Last word: prepare for the end - of MS Extended Support

Kevin Linsell, director, strategy and architecture, Adapt
Kevin Linsell, director, strategy and architecture, Adapt

With Microsoft estimating that 22 million instances are still running on Windows 2003, there will be a lot of companies out there that are worried about what the future holds and whether they have left it too late to put migration or contingency plans in place.

There are three key security concerns that companies using WS2003 should consider in the coming weeks and months:

1. Security updates: You will no longer be able to obtain the latest security updates from Microsoft. Over time, this will have an impact on the confidentiality, integrity and availability of your systems and potentially expose your data to more malicious attacks.  In the short term, the main risk to think about is a Denial-of-Service (DoS) attack. Particularly for any companies in the retail sector, where an attack could potentially occur during peak hours.

2. Software and hardware compatibility: For companies running a mixture of physical and virtualised servers, managing the end of life for WS2003 could seem like a daunting task. My advice is to focus first on the physical components. If you conclude that it's not going to be possible to integrate your unsupported WS2003s with new products, licences and applications you've purchased for your virtual environment - or plan to purchase in the future - then you need to put a migration strategy together sooner rather than later.    
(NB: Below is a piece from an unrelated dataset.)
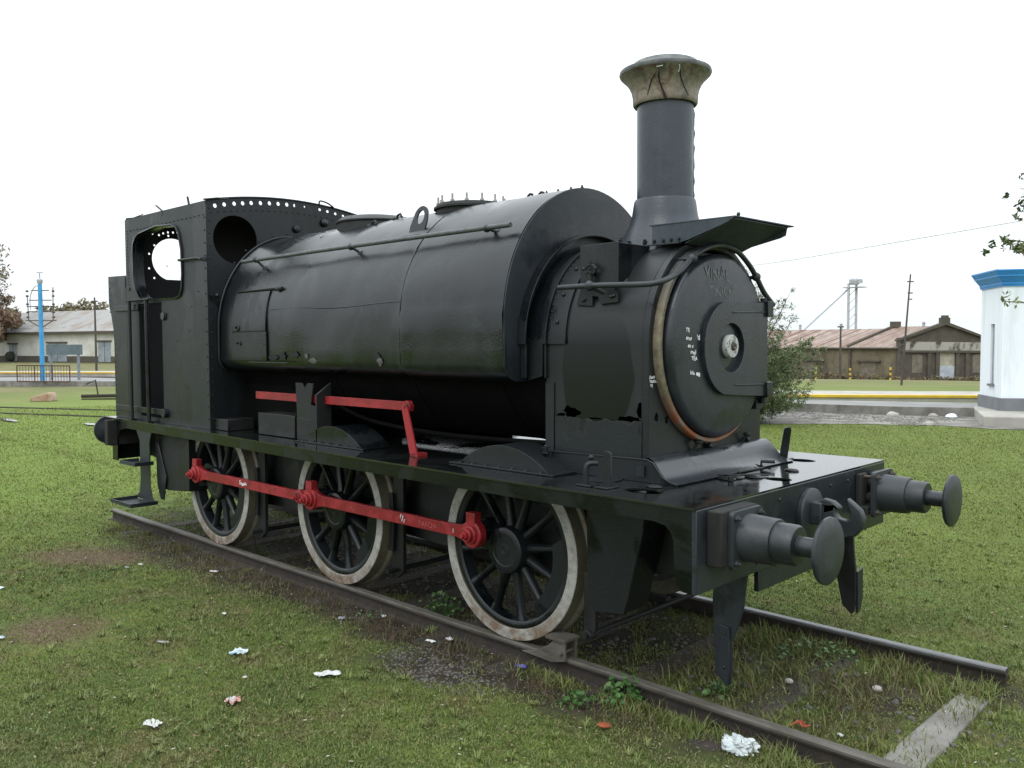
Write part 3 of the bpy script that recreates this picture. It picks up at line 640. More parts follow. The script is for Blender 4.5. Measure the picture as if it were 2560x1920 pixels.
# --- wheels
PIN = (-.2331, .0914); pa = math.atan2(PIN[1], PIN[0])
def wheel_meshes():
    T = MB(); T.m = 0
    # lathe about -y axis; h measured outward from inner flange face
    T.m = 1; T.lathe([(.545, 0), (.655, 0), (.662, .012), (.655, .028), (.634, .040), (.630, .05), (.628, .138)], (0, 0, 0), (0, -1, 0), 72, False, False)
    T.m = 0; T.lathe([(.628, .138), (.624, .142), (.553, .142), (.548, .138)], (0, 0, 0), (0, -1, 0), 72, False, False)
    T.m = 1; T.lathe([(.548, .138), (.545, 0)], (0, 0, 0), (0, -1, 0), 72, False, False)
    C = MB()
    C.lathe([(.547, .01), (.547, .122), (.542, .128), (.510, .128), (.498, .118), (.498, .02), (.547, .01)], (0, 0, 0), (0, -1, 0), 72, False, False)
    C.lathe([(.165, -.01), (.165, .150), (.160, .172), (.152, .178), (.11, .178), (.108, .174), (.0001, .174)], (0, 0, 0), (0, -1, 0), 36)
    C.lathe([(.045, .172), (.042, .178), (.02, .178), (.012, .165), (.0001, .165)], (0, 0, 0), (0, -1, 0), 20)
    for k in range(12):
        a = pa+2*PI*k/12
        if k == 0: continue
        ca, sa = math.cos(a), math.sin(a)
        sec = []
        for (r, hw, h0, h1) in ((.11, .040, .03, .125), (.20, .033, .035, .115), (.34, .027, .04, .108), (.44, .028, .04, .110), (.505, .046, .035, .118)):
            ring = []
            for q in range(10):
                tt = 2*PI*q/10; cy = (h0+h1)/2; ring.append((r, hw*math.cos(tt), cy+(h1-h0)/2*math.sin(tt)))
            sec += [(r_*ca-w_*sa, -h_, r_*sa+w_*ca) for r_, w_, h_ in ring]
        fs = []
        for j in range(4):
            for q in range(10): fs.append((j*10+q, j*10+(q+1) % 10, (j+1)*10+(q+1) % 10, (j+1)*10+q))
        C.add(sec, fs)
    # crank web
    ux, uz = PIN; hull = []
    d = math.atan2(uz, ux)
    hull = [(.135*math.cos(d+t_), .135*math.sin(d+t_)) for t_ in np.linspace(PI/2, 3*PI/2, 12)]
    hull += [(ux+.095*math.cos(d+t_), uz+.095*math.sin(d+t_)) for t_ in np.linspace(-PI/2, PI/2, 12)]
    C.xz(hull, -.135, .12)
    C.cyl((ux, -.12, uz), (ux, -.235, uz), .045)
    # balance weight opposite
    bw = arc(0, 0, .505, math.degrees(d)+180-38, math.degrees(d)+180+38, 16)+arc(0, 0, .40, math.degrees(d)+180+34, math.degrees(d)+180-34, 12)
    C.xz(bw, -.122, .09)
    return T, C
Tm, Cm = wheel_meshes(); wT = wC = None
for s in (-1, 1):
    for i, xx in enumerate(AX):
        e = empty('wheel', (xx, s*(.889-.142), R)); e.parent = loco
        if s > 0: e.rotation_euler = (0, 0, PI)
        if wT is None:
            wT = Tm.build('tyre', [TYREF, TYRET], e, ang=30); wC = Cm.build('spoked_centre', BLK, e, .004, ang=40)
        else:
            for src in (wT, wC):
                c_ = src.copy(); COL.objects.link(c_); c_.parent = e
# --- coupling rods, red
yr = -1.005
def rod(s, yr):
    mb = MB(); pins = [(x+PIN[0], R+PIN[1]) for x in AX]; z = pins[0][1]
    def bar(x0, x1): mb.box((x0, min(yr, yr+.038*-s), z-.043), (x1, max(yr, yr+.038*-s), z+.043))
    bar(pins[0][0]+.07, pins[1][0]-.16); bar(pins[1][0]+.07, pins[2][0]-.07)
    for i, (px, pz) in enumerate(pins):
        mb.lathe([(.098, -.012), (.098, .045), (.090, .052), (.0001, .052)], (px, yr-s*.035, pz), (0, s, 0), 28)
        # shoulders
        if i < 2: mb.xz([(px+.05, pz+.085), (px+.10, pz+.060), (px+.19, pz+.043), (px+.19, pz-.043), (px+.10, pz-.060), (px+.05, pz-.085)], min(yr, yr-s*.038)-.0015, .041)
        if i > 0: mb.xz([(px-.05, pz+.080), (px-.10, pz+.055), (px-.17, pz+.043), (px-.17, pz-.043), (px-.10, pz-.055), (px-.05, pz-.080)], min(yr, yr-s*.038)-.0015, .041)
    o = part('coupling_rod', mb, RED, .003)
    mb = MB()
    for i, (px, pz) in enumerate(pins):
        mb.box((px-.045, min(yr+s*.02, yr-s*.045), pz+.08), (px+.045, max(yr+s*.02, yr-s*.045), pz+.155))
    part('oil_cups', mb, RED, .004, parent=o)
    mb = MB()
    for i, (px, pz) in enumerate(pins):
        mb.lathe([(.066, 0), (.066, .018), (.050, .022), (.050, .048), (.045, .052), (.0001, .052)], (px, yr+s*.015, pz), (0, s, 0), 24); mb.hexbolt((px, yr+s*.066, pz), (0, s, 0), .030, .022)
    px, pz = pins[1]; mb.lathe([(.062, -.04), (.062, .012), (.040, .016), (.040, .034), (.0001, .034)], (px-.155, yr+s*.01, pz), (0, s, 0), 24); mb.hexbolt((px-.155, yr+s*.044, pz), (0, s, 0), .024, .018)
    part('crank_pins', mb, RED, .002, parent=o)
    return o
CR = rod(-1, yr); rod(1, -yr)
mb = MB(); zz = R+PIN[1]
text_into(mb, 'Saaaav', (-3.50, yr-.0045, zz-.012), (1, 0, 0), (0, 0, 1), .055, .12, .02)
mb.m = 1; text_into(mb, 'VALI', (-1.72, yr-.0045, zz-.02), (1, 0, 0), (0, 0, 1), .06, .1); mb.m = 0
for k in range(7): text_into(mb, 'x', (-1.03+.02*math.sin(k*2.1)+k*.006, yr-.0045, zz+.018-k*.008), (1, 0, 0), (0, 0, 1), .026, .3, .03)
mb.m = 1; text_into(mb, 'AARON', (-.82, yr-.0045, zz-.02), (1, 0, 0), (0, 0, 1), .06, .1); mb.m = 0; text_into(mb, '1', (-.44, yr-.0045, zz-.02), (1, 0, 0), (0, 0, 1), .05)
o = mb.build('graffiti', [CHALK, DULLRED], CR); o['label'] = 'white and pale scrawls scratched on the red rod'
# --- upper red reach rod
mb = MB(); mb.box((-3.42, -.862, 1.535), (-1.06, -.845, 1.605)); mb.cyl((-1.10, -.885, 1.57), (-1.10, -.84, 1.57), .045, n=20)
mb.xz([(-1.135, 1.565), (-1.07, 1.575), (-.955, 1.215), (-1.035, 1.20)], -.905, .016)
rr_ = part('reach_rod', mb, RED, .002)
mb = MB(); mb.box((-1.04, -.90, 1.19), (-.95, -.80, 1.215)); mb.hexbolt((-1.10, -.885, 1.57), (0, -1, 0), .02, .014); part('pivot', mb, RED, .002, parent=rr_)
mb = MB(); mb.yz([(-.95, 1.2), (-.80, 1.2), (-.80, 1.72), (-.95, 1.62)], -2.24, .02); mb.xz([(-2.64, 1.40), (-2.26, 1.38), (-2.26, 1.2), (-2.64, 1.2)], -.90, .02)
mb.xz([(-2.66, 1.71), (-2.56, 1.71), (-2.52, 1.66), (-2.47, 1.71), (-2.38, 1.71), (-2.42, 1.52), (-2.26, 1.50), (-2.26, 1.36), (-2.64, 1.36)], -.895, .02)
part('rod_bracket', mb, BLKM, .003)
mb = MB(); mb.box((-3.35, -.88, 1.2), (-2.71, -.66, 1.405)); part('tool_box', mb, BLKM, .004)
# --- splashers
for s in (-1, 1):
    for i, xx in enumerate(AX[1:]+[AX[0]]):
        y0, y1 = (-.95, -.66) if s < 0 else (.66, .95); mb = MB()
        if i == 2: mb.box((-4.09, y0, 1.197), (-3.82, y1, 1.31)); part('splasher', mb, BLKM, .006); continue
        a = math.degrees(math.asin((1.205-.70)/.66)); pr = arc(xx+.01, .70, .66, a, 180-a, 20)
        mb.xz(pr, y0, y1-y0)
        SP = part('splasher', mb, BLK, .006)
        mb = MB(); mb.box((xx-.50, y0-.03, 1.197), (xx+.50, y1, 1.208))
        for k in range(7): mb.ball((xx-.40+.13*k, y0-.016, 1.209), .009, 6)
        part('splasher_flange', mb, BLK, .002, parent=SP)
        if i == 1 and s < 0:
            mb = MB(); mb.lathe([(.03, 0), (.03, .015), (.015, .018), (.015, .035), (.03, .038), (.03, .045)], (xx+.28, -.80, 1.315), (0, 0, 1), 12); part('oil_pot', mb, BLK, parent=SP)
# --- boiler barrel and firebox
mb = MB(); mb.lathe([(.73, 0), (.73, 3.40)], (-3.20, 0, 2.03), (1, 0, 0), 64); BO = part('boiler_barrel', mb, GRIME_SHADE)
mb = MB(); mb.box((-4.10, -.60, 1.2), (-3.0, .60, 2.2)); mb.lathe([(.72, 0), (.72, .95)], (-4.08, 0, 2.05), (1, 0, 0), 48); part('firebox', mb, GRIME_SHADE, .01)
mb = MB(); mb.box((-3.7, .43, 1.196), (-1.25, .46, 1.36)); mb.box((-.74, .43, 1.196), (.2, .46, 1.36)); part('added_block_plate', mb, GRIME_SHADE)  # plates added to block the bright far running board below the barrel
mb = MB()
for x in (-2.4, -1.3, -.3): mb.lathe([(.731, 0), (.736, .002), (.736, .06), (.731, .062)], (x, 0, 2.03), (1, 0, 0), 64, False, False)
part('boiler_band', mb, GRIME_SHADE, parent=BO)
mb = MB(); mb.tube(smoothpts([(-2.6, -.66, 1.60), (-2.0, -.60, 1.40), (-1.0, -.55, 1.33), (.2, -.62, 1.36)]), .018); part('feed_pipe', mb, GRIME_SHADE)
# --- saddle tank
XT = .03; XR = -4.115
def tk(x):                                 # width scale and top of the tank at x
    f = (x-XR)/(XT-XR); return .875+.06*f, 2.27, .925+.015*f
def tank_profile(x, off=0, n=48):
    hw, zc, hr = tk(x); hw += off; hr += off
    pts = []
    pts += [(-.52, 1.795-off), (-.60, 1.795-off)]
    pts += [(-hw+.135+.135*math.cos(math.radians(a)), 1.93+(.135+off)*math.sin(math.radians(a))) for a in np.linspace(262, 188, 8)]
    pts += [(-hw, 2.02), (-hw, 2.12)]
    pts += [(-hw*math.cos(math.radians(a)), 2.20+(hr+.07)*math.sin(math.radians(a))) for a in np.linspace(3, 177, n)]
    pts += [(hw, 2.12), (hw, 2.02)]
    pts += [(hw-.135-.135*math.cos(math.radians(a)), 1.93+(.135+off)*math.sin(math.radians(a))) for a in np.linspace(188, 262, 8)]
    pts += [(.60, 1.795-off), (.52, 1.795-off)]
    return pts
mb = MB(); X = np.linspace(XR, XT-.012, 90); prs = []
for x in X:
    off = 0.006 if x > -1.12 else 0.0                    # lapped plate seam
    pr = tank_profile(x, off)
    q = []
    for (y, z) in pr:
        d = .010*noise.noise(Vector((x*1.6, y*2.2, z*2.2)))+.004*noise.noise(Vector((x*5, y*5, z*5)))
        if x > -1.2 and y < 0: d += .024*math.exp(-((z-2.235)/.020)**2)-.020*math.exp(-((z-2.185)/.028)**2)+.006*noise.noise(Vector((x*7, z*7, 3)))*(1 if z < 2.2 else 0)     # dented horizontal crease
        L_ = math.hypot(y, z-2.1); q.append((x, y+y/L_*d, z+(z-2.1)/L_*d if z > 1.85 else z))
    prs.append(q)
k = len(prs[0]); mb.add([p_ for q in prs for p_ in q], [(i*k+j, i*k+j+1, (i+1)*k+j+1, (i+1)*k+j) for i in range(len(X)-1) for j in range(k-1)])
TANK = part('saddle_tank', mb, BLKT, ang=60)
mb = MB(); pr = tank_profile(XT, .004); inner = [(y, 1.795) for y in ()]+[(.70, 1.795), (.70, 2.05)]+arc(0, 2.05, .70, 0, 180, 40)+[(-.70, 2.05), (-.70, 1.795)]
out_ = [p_ for p_ in pr if True][2:-2]
mb.yz(out_+inner, XT, .014); part('front_plate', mb, GRY, .003, parent=TANK)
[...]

3. Disaster Recovery and resiliency: Consider how you plan on re-starting servers that are out of support and beyond your IT team capabilities. If disaster recovery and resiliency are key to your business, then migrating is an absolute necessity. Sadly there is no work around for this one.

An increasing amount of government legislation and industry standards require businesses to be able to prove that their IT security infrastructure is up to date. Running a WS2003 without Microsoft support may mean that you can't fully comply with these regulations and that you might be exposing your company to risk of a formal government investigation and/or prosecution.  

How big is the issue and what are the next steps?

It may all seem like doom and gloom, but to mirror the three security concerns above, here are three proactive suggestions:

1. Ensure your servers and their lifecycle are integrated into your risk management processes: The Microsoft Support Lifecycle (MSL) provides various details on their products and associated roadmap.  Microsoft also offers a search facility that enables you to run through your product line and plan with your cloud provider to develop three to five year strategy for migration, should you require it.

2. Ask the obvious: Why? It is important to understand what these servers deliver for you, so undertake a data mapping and services audit.  Identify your information assets and then risk assess them against confidentiality, integrity, availability and the likelihood of compromise.

3. Test, test and test again: Do not wait for a malicious attack. A certified security professional can identify weaknesses in your architecture and provide remediation advice.  This again may not be good enough, dependent on where your WS2003 servers are situated within the architecture, but it will give you that concrete evidence to improve and support the case for investment.

The end of extended support for WS2003 does raise security concerns. The risk is only likely to increase over time and companies operating in cloud must plan ahead, understand the flow of their key information assets and take steps to ensure that they are adequately protected.